To be done> Transcribe the material exactly. Images do not belong in the copy.
** Start of Given information **
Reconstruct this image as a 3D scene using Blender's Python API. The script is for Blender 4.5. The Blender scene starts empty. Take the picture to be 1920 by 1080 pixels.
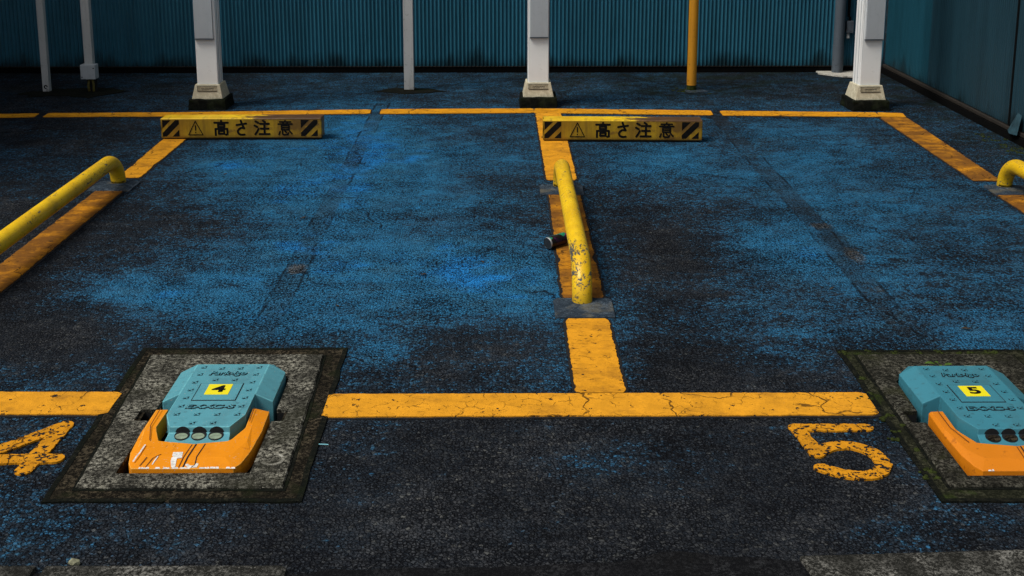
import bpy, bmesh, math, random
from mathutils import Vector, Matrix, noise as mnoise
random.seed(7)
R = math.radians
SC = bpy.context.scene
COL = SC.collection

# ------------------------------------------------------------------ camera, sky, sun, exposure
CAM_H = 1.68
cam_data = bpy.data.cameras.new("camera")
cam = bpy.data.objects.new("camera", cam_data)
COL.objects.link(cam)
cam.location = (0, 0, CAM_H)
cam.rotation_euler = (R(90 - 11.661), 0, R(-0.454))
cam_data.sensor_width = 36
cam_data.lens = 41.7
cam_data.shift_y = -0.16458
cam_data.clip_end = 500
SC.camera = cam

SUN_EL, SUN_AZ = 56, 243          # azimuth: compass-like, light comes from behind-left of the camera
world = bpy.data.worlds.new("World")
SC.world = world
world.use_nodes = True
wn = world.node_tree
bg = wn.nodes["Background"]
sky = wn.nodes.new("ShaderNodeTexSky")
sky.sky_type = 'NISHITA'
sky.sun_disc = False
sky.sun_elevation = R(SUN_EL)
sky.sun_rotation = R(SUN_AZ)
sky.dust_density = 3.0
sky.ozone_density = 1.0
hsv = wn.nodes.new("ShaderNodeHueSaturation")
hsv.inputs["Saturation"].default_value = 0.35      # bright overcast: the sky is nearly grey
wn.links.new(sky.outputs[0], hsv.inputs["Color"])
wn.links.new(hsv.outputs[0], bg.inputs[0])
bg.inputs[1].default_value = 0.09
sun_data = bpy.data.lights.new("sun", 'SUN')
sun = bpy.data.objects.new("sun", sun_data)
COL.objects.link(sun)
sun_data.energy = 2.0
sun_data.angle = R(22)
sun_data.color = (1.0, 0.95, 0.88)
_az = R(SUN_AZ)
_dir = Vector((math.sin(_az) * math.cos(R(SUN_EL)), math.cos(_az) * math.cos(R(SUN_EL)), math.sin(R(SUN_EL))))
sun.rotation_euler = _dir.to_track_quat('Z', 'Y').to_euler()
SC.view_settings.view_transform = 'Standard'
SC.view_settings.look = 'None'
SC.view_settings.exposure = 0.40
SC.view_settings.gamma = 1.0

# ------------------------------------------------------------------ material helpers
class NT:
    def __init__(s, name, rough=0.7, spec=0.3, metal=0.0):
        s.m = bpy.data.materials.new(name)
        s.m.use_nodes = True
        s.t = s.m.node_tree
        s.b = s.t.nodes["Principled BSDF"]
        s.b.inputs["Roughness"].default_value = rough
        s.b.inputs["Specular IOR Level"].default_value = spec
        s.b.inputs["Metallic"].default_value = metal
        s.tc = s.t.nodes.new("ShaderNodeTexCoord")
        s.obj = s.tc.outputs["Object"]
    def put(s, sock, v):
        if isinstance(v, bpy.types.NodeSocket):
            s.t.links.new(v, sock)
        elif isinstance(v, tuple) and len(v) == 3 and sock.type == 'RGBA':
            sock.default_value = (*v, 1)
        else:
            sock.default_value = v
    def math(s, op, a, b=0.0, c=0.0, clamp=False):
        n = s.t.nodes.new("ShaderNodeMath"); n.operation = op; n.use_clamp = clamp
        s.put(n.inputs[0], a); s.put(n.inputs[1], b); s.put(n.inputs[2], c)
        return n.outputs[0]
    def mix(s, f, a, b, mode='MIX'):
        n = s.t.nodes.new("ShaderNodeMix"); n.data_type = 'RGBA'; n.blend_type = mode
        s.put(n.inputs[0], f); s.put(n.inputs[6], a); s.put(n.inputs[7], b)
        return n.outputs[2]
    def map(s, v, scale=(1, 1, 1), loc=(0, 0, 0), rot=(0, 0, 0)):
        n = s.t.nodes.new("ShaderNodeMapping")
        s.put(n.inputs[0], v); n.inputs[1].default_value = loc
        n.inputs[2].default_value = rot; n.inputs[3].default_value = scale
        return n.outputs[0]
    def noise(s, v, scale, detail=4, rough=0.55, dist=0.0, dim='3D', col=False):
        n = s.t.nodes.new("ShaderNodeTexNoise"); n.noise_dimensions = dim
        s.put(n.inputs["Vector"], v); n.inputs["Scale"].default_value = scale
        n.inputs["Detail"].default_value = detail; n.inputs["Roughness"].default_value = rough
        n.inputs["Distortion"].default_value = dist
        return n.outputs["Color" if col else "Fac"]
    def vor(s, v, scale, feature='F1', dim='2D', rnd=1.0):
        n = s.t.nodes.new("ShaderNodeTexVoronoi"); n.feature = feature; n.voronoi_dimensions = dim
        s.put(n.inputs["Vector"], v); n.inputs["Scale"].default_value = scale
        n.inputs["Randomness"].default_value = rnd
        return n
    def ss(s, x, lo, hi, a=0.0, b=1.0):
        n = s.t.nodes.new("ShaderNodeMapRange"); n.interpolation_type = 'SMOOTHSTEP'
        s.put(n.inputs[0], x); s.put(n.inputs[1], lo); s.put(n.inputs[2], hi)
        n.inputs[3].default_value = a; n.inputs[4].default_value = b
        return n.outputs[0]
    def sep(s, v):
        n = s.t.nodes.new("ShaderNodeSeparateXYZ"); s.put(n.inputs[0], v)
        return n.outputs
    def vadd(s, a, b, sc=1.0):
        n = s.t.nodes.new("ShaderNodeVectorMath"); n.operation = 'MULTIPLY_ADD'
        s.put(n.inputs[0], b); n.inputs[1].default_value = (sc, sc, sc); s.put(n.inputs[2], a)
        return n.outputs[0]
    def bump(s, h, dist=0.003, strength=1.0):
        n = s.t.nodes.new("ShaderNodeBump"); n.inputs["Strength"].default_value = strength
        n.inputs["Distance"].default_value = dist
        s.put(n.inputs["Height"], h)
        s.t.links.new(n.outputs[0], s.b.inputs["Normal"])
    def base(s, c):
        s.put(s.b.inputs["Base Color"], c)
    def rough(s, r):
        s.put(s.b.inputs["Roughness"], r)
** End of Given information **
The answer>
Reconstruct this image as a 3D scene using Blender's Python API. The script is for Blender 4.5. The Blender scene starts empty. Take the picture to be 1920 by 1080 pixels.
import bpy, bmesh, math, random
from mathutils import Vector, Matrix, noise as mnoise
random.seed(7)
R = math.radians
SC = bpy.context.scene
COL = SC.collection

# ------------------------------------------------------------------ camera, sky, sun, exposure
CAM_H = 1.68
cam_data = bpy.data.cameras.new("camera")
cam = bpy.data.objects.new("camera", cam_data)
COL.objects.link(cam)
cam.location = (0, 0, CAM_H)
cam.rotation_euler = (R(90 - 11.661), 0, R(-0.454))
cam_data.sensor_width = 36
cam_data.lens = 41.7
cam_data.shift_y = -0.16458
cam_data.clip_end = 500
SC.camera = cam

SUN_EL, SUN_AZ = 56, 243          # azimuth: compass-like, light comes from behind-left of the camera
world = bpy.data.worlds.new("World")
SC.world = world
world.use_nodes = True
wn = world.node_tree
bg = wn.nodes["Background"]
sky = wn.nodes.new("ShaderNodeTexSky")
sky.sky_type = 'NISHITA'
sky.sun_disc = False
sky.sun_elevation = R(SUN_EL)
sky.sun_rotation = R(SUN_AZ)
sky.dust_density = 3.0
sky.ozone_density = 1.0
hsv = wn.nodes.new("ShaderNodeHueSaturation")
hsv.inputs["Saturation"].default_value = 0.35      # bright overcast: the sky is nearly grey
wn.links.new(sky.outputs[0], hsv.inputs["Color"])
wn.links.new(hsv.outputs[0], bg.inputs[0])
bg.inputs[1].default_value = 0.09
sun_data = bpy.data.lights.new("sun", 'SUN')
sun = bpy.data.objects.new("sun", sun_data)
COL.objects.link(sun)
sun_data.energy = 2.0
sun_data.angle = R(22)
sun_data.color = (1.0, 0.95, 0.88)
_az = R(SUN_AZ)
_dir = Vector((math.sin(_az) * math.cos(R(SUN_EL)), math.cos(_az) * math.cos(R(SUN_EL)), math.sin(R(SUN_EL))))
sun.rotation_euler = _dir.to_track_quat('Z', 'Y').to_euler()
SC.view_settings.view_transform = 'Standard'
SC.view_settings.look = 'None'
SC.view_settings.exposure = 0.40
SC.view_settings.gamma = 1.0

# ------------------------------------------------------------------ material helpers
class NT:
    def __init__(s, name, rough=0.7, spec=0.3, metal=0.0):
        s.m = bpy.data.materials.new(name)
        s.m.use_nodes = True
        s.t = s.m.node_tree
        s.b = s.t.nodes["Principled BSDF"]
        s.b.inputs["Roughness"].default_value = rough
        s.b.inputs["Specular IOR Level"].default_value = spec
        s.b.inputs["Metallic"].default_value = metal
        s.tc = s.t.nodes.new("ShaderNodeTexCoord")
        s.obj = s.tc.outputs["Object"]
    def put(s, sock, v):
        if isinstance(v, bpy.types.NodeSocket):
            s.t.links.new(v, sock)
        elif isinstance(v, tuple) and len(v) == 3 and sock.type == 'RGBA':
            sock.default_value = (*v, 1)
        else:
            sock.default_value = v
    def math(s, op, a, b=0.0, c=0.0, clamp=False):
        n = s.t.nodes.new("ShaderNodeMath"); n.operation = op; n.use_clamp = clamp
        s.put(n.inputs[0], a); s.put(n.inputs[1], b); s.put(n.inputs[2], c)
        return n.outputs[0]
    def mix(s, f, a, b, mode='MIX'):
        n = s.t.nodes.new("ShaderNodeMix"); n.data_type = 'RGBA'; n.blend_type = mode
        s.put(n.inputs[0], f); s.put(n.inputs[6], a); s.put(n.inputs[7], b)
        return n.outputs[2]
    def map(s, v, scale=(1, 1, 1), loc=(0, 0, 0), rot=(0, 0, 0)):
        n = s.t.nodes.new("ShaderNodeMapping")
        s.put(n.inputs[0], v); n.inputs[1].default_value = loc
        n.inputs[2].default_value = rot; n.inputs[3].default_value = scale
        return n.outputs[0]
    def noise(s, v, scale, detail=4, rough=0.55, dist=0.0, dim='3D', col=False):
        n = s.t.nodes.new("ShaderNodeTexNoise"); n.noise_dimensions = dim
        s.put(n.inputs["Vector"], v); n.inputs["Scale"].default_value = scale
        n.inputs["Detail"].default_value = detail; n.inputs["Roughness"].default_value = rough
        n.inputs["Distortion"].default_value = dist
        return n.outputs["Color" if col else "Fac"]
    def vor(s, v, scale, feature='F1', dim='2D', rnd=1.0):
        n = s.t.nodes.new("ShaderNodeTexVoronoi"); n.feature = feature; n.voronoi_dimensions = dim
        s.put(n.inputs["Vector"], v); n.inputs["Scale"].default_value = scale
        n.inputs["Randomness"].default_value = rnd
        return n
    def ss(s, x, lo, hi, a=0.0, b=1.0):
        n = s.t.nodes.new("ShaderNodeMapRange"); n.interpolation_type = 'SMOOTHSTEP'
        s.put(n.inputs[0], x); s.put(n.inputs[1], lo); s.put(n.inputs[2], hi)
        n.inputs[3].default_value = a; n.inputs[4].default_value = b
        return n.outputs[0]
    def sep(s, v):
        n = s.t.nodes.new("ShaderNodeSeparateXYZ"); s.put(n.inputs[0], v)
        return n.outputs
    def vadd(s, a, b, sc=1.0):
        n = s.t.nodes.new("ShaderNodeVectorMath"); n.operation = 'MULTIPLY_ADD'
        s.put(n.inputs[0], b); n.inputs[1].default_value = (sc, sc, sc); s.put(n.inputs[2], a)
        return n.outputs[0]
    def bump(s, h, dist=0.003, strength=1.0):
        n = s.t.nodes.new("ShaderNodeBump"); n.inputs["Strength"].default_value = strength
        n.inputs["Distance"].default_value = dist
        s.put(n.inputs["Height"], h)
        s.t.links.new(n.outputs[0], s.b.inputs["Normal"])
    def base(s, c):
        s.put(s.b.inputs["Base Color"], c)
    def rough(s, r):
        s.put(s.b.inputs["Roughness"], r)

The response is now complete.